El «pueblo» al que los representantes de Sortu apelaron como artífice de su inscripción legal es bien distinto a la sociedad hastiada de su conducta, a la ciudadanía que ha venido reclamando el final de la violencia, al país que obligó a ETA a desistir de su empeño violento. La superioridad que ese «pueblo» confiere a la izquierda abertzale como su más genuino representante puede resultar más que irritante. Porque a la desfachatez de pasar página sin atenerse al juicio histórico que su trayectoria merece se le suma la pretensión de postularse como la auténtica expresión de los intereses y aspiraciones del citado y apropiado «pueblo». El uso de la violencia o su comprensión es el motivo más grave por el que una formación política puede ser considerada no demócrata e incluso ilegal. Pero la legalidad permite que unas siglas determinadas se arroguen misiones trascendentes que las sitúan muy por encima de su representatividad electoral, como si albergaran valores superiores al de la adhesión social que cosechan.
El sometimiento a una sociedad ineludiblemente plural oscila –en el neonato discurso de Sortu– con la querencia de un «pueblo» homogéneo y hasta uniforme cuando menos en la interpretación de sus intereses, que solo se realizarán plenamente mediante su independencia, de manera que todas las demás opciones resultan prescindibles. La democracia parlamentaria da lugar a un sistema de partidos, pero en la tradición dominante estos no se comportan como entidades públicas sino como reductos privados sobre cuyo funcionamiento interno, sus procesos de decisión y sus planteamientos ideológicos o programáticos nada puede decirse más allá de lo establecido en la Ley de Partidos. Sortu acomodará sus déficits democráticos en las facilidades que brinda la democracia.
El proceso constituyente de Sortu se anuncia como la primera ocasión en la que la izquierda abertzale va a adquirir una organicidad propia libre de la tutela directa de ETA, aunque se articule bajo el control de los fedatarios de su pasado. La nueva marca legal echará en falta esa última palabra con la que la banda terrorista acostumbraba a zanjar las dudas en el seno de la izquierda abertzale y a designar a los responsables y representantes de la misma. Lo cual pondrá a prueba el sentido disciplinario en el que se ha movido la izquierda abertzale con la formación de un colectivo de integrantes o «sortzailes» que, por primera vez, contarán con más derechos de participación política que de obediencia gregaria al dictado del núcleo duro.

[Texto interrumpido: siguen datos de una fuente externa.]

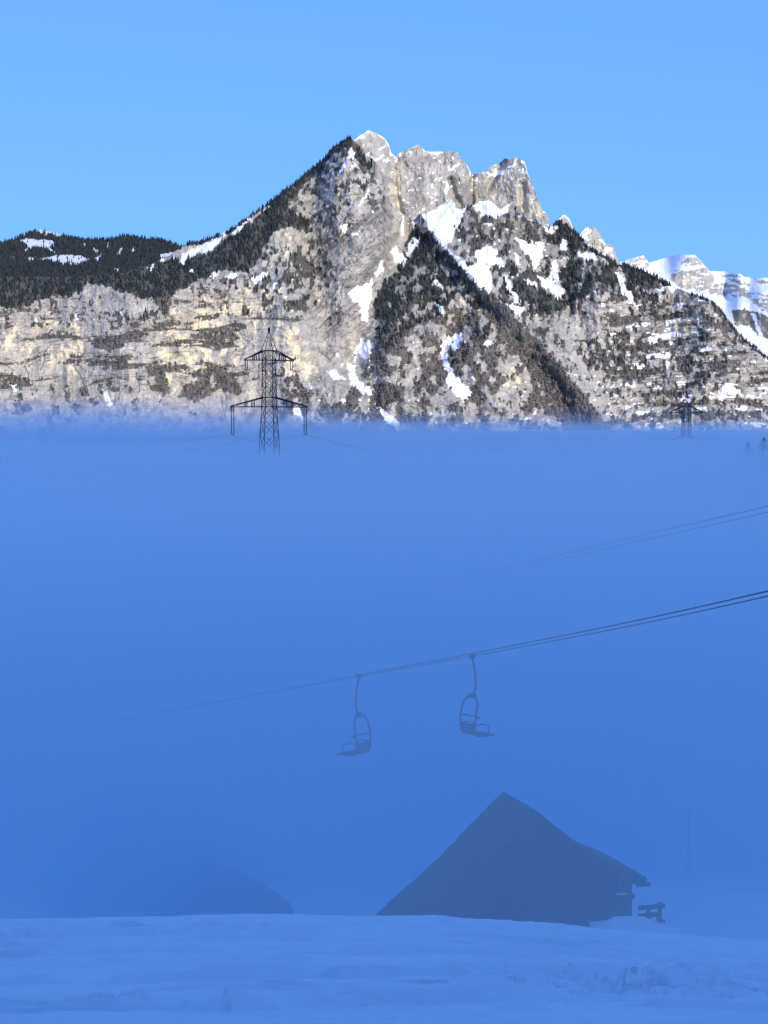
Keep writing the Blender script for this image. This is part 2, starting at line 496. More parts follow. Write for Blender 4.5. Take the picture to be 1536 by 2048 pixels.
SPECK = [([(1438, 615), (1470, 655), (1540, 716), (1600, 760), (1540, 742), (1480, 702), (1428, 640)], .55), ([(268, 588), (335, 590), (335, 640), (290, 640)], .55),
         ([(1150, 690), (1232, 652), (1288, 682), (1250, 750), (1190, 742), (1162, 720)], .55), ([(1330, 706), (1400, 688), (1482, 700), (1400, 718), (1382, 752)], .55),
         ([(560, 400), (640, 335), (700, 300), (748, 340), (776, 400), (745, 470), (640, 480), (600, 440)], .42),
         ([(530, 500), (580, 500), (640, 470), (675, 570), (690, 630), (600, 650), (520, 560)], .45),
         ([(925, 415), (1050, 425), (1240, 530), (1340, 570), (1330, 640), (1000, 620), (900, 490)], .50),
         ([(1000, 620), (1330, 600), (1440, 620), (1540, 720), (1640, 790), (1640, 862), (1230, 862)], .24),
         ([(380, 545), (520, 550), (560, 620), (480, 640), (380, 600)], .30),
         ([(-80, 600), (340, 590), (345, 660), (-80, 660)], .16)]
BARE = [([(750, 640), (870, 640), (905, 610), (960, 625), (1000, 620), (1120, 732), (1225, 870), (640, 870), (560, 800), (600, 775), (690, 800), (728, 745), (745, 690)], .60),
        ([(945, 572), (985, 590), (1040, 640), (1125, 735), (1205, 840), (1235, 875), (1140, 875), (1080, 770), (1020, 690), (950, 610)], 1.0),
        ([(820, 455), (862, 452), (905, 505), (950, 560), (930, 570), (850, 520)], .5),
        ([(-80, 785), (120, 772), (260, 762), (340, 790), (440, 820), (560, 790), (640, 875), (-80, 875)], .38),
        ([(355, 795), (385, 748), (415, 733), (450, 740), (478, 765), (486, 788), (440, 780), (400, 800)], .9),
        ([(290, 735), (312, 728), (330, 750), (342, 785), (300, 780)], .7),
        ([(560, 735), (590, 740), (610, 780), (570, 790)], .7),
        ([(180, 690), (215, 668), (250, 690), (215, 702)], .8),
        ([(280, 560), (340, 560), (345, 650), (285, 640)], .4),
        ([(1225, 680), (1330, 700), (1540, 735), (1640, 800), (1640, 870), (1225, 870)], .30),
        ([(630, 480), (655, 560), (690, 640), (660, 660), (600, 560)], .35)]
SNOW = [
    [(366, 505), (389, 498), (417, 483), (446, 466), (456, 462), (450, 478), (426, 496), (405, 506), (385, 512), (365, 528), (355, 520)],
    [(460, 468), (480, 449), (499, 434), (505, 437), (486, 456), (466, 471)], [(515, 425), (535, 411), (537, 415), (520, 428)],
    [(296, 534), (308, 528), (305, 538)], [(318, 522), (330, 518), (328, 528)], [(340, 518), (350, 512), (348, 524)],
    [(376, 540), (388, 536), (386, 544)], [(415, 548), (425, 542), (440, 548), (428, 553)], [(452, 552), (466, 545), (478, 552), (462, 558)], [(500, 560), (520, 548), (535, 545), (530, 560), (510, 568)],
    [(842, 428), (870, 418), (890, 405), (905, 396), (916, 414), (936, 412), (928, 434), (915, 455), (908, 475), (902, 486), (895, 492), (914, 516), (930, 526), (945, 531), (955, 526), (950, 506), (960, 496),
     (976, 494), (988, 500), (992, 511), (1006, 516), (1003, 540), (990, 530), (977, 537), (986, 555), (985, 566), (976, 586), (960, 579), (945, 560), (925, 535), (902, 512), (882, 490), (869, 474), (862, 458), (846, 448)],
    [(818, 484), (830, 471), (842, 478), (832, 494), (818, 514), (812, 508)], [(797, 512), (806, 505), (815, 522), (812, 536), (803, 528)],
    [(945, 414), (958, 400), (978, 398), (992, 408), (1004, 416), (1026, 403), (1014, 420), (992, 442), (976, 430), (962, 426)],
    [(1030, 478), (1048, 484), (1070, 486), (1090, 488), (1084, 512), (1073, 530), (1070, 548), (1062, 522), (1048, 500)], [(1028, 503), (1036, 508), (1043, 530), (1034, 528)],
    [(1104, 528), (1113, 520), (1114, 548), (1122, 570), (1132, 584), (1113, 600), (1107, 584), (1086, 574), (1072, 548), (1090, 558), (1102, 550)],
    [(1012, 604), (1030, 610), (1050, 612), (1042, 632), (1020, 618)], [(1008, 548), (1022, 562), (1026, 582), (1036, 590), (1046, 606), (1032, 602), (1018, 582)],
    [(1045, 553), (1072, 570), (1066, 578), (1050, 566)], [(1228, 542), (1240, 549), (1252, 572), (1263, 582), (1269, 614), (1258, 600), (1244, 576)],
    [(1284, 572), (1300, 578), (1288, 584)], [(1310, 578), (1326, 574), (1326, 584)], [(1332, 576), (1350, 568), (1368, 580), (1345, 586)],
    [(1084, 448), (1098, 453), (1116, 450), (1104, 468), (1094, 464)], [(1126, 476), (1136, 484), (1131, 503), (1124, 496)], [(1152, 506), (1182, 503), (1198, 520), (1172, 516)],
    [(693, 588), (722, 568), (745, 558), (744, 586), (737, 612), (736, 645), (727, 640), (718, 612)], [(748, 548), (758, 530), (772, 518), (766, 538), (754, 552)],
    [(780, 505), (790, 488), (806, 518), (800, 530)], [(702, 708), (722, 680), (748, 686), (740, 722), (728, 716), (716, 702)],
    [(692, 722), (710, 734), (708, 752), (740, 778), (752, 794), (730, 790), (704, 776), (696, 748)], [(748, 808), (762, 816), (782, 834), (803, 856), (794, 862), (766, 838)],
    [(648, 745), (668, 740), (688, 758), (672, 764)], [(582, 812), (600, 816), (606, 836), (588, 828)],
    [(884, 686), (902, 670), (926, 664), (926, 680), (914, 702), (898, 702), (897, 722), (908, 747), (922, 765), (942, 786), (938, 796), (926, 798), (930, 810), (915, 796), (900, 776), (892, 746), (881, 726), (880, 702)],
    [(962, 690), (974, 680), (988, 688), (974, 694)], [(868, 600), (882, 612), (888, 630), (878, 628)], [(864, 552), (874, 556), (886, 580), (872, 572)],
    [(1440, 782), (1450, 766), (1466, 775), (1486, 792), (1460, 792), (1440, 804)], [(1298, 682), (1322, 668), (1318, 680), (1300, 690)], [(1400, 692), (1425, 696), (1420, 706), (1402, 700)],
    [(700, 300), (708, 310), (702, 322), (694, 312)], [(706, 322), (712, 334), (704, 340)], [(676, 350), (690, 328), (692, 332), (680, 352)], [(716, 412), (738, 378), (742, 380), (720, 414)], [(688, 450), (697, 446), (690, 464), (684, 462)],
    [(802, 398), (822, 394), (824, 410), (802, 430), (796, 424)], [(812, 440), (836, 444), (826, 458), (814, 452)],
    [(20, 770), (32, 768), (34, 784), (22, 782)], [(202, 782), (210, 782), (224, 812), (216, 812)], [(1355, 792), (1380, 802), (1376, 812), (1360, 806)]]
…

En cualquier caso, en un mundo tan proclive a dar uno o dos pasos hacia atrás cada vez que parece avanzar hacia delante, será interesante comprobar si el congreso constituyente de Sortu mejora, en términos democráticos, el contenido de los estatutos visados por el Tribunal Constitucional o si, por el contrario, rebaja su convencional calidad. La gestación de «un poder popular mediante la participación social real en las decisiones políticas, económicas y sociales» constituye una enmienda tan indefinida como inquietante a la democracia representativa. El anuncio de que las instituciones no son más que realidades contingentes, que unas veces pueden encarnar el sentir popular y otras mostrarse como obstáculo para la voluntad social, refleja las dificultades que entraña un lenguaje –el de la izquierda abertzale– alejado del común denominador. Sortu será más legal que demócrata desde su origen. Es lo que hay.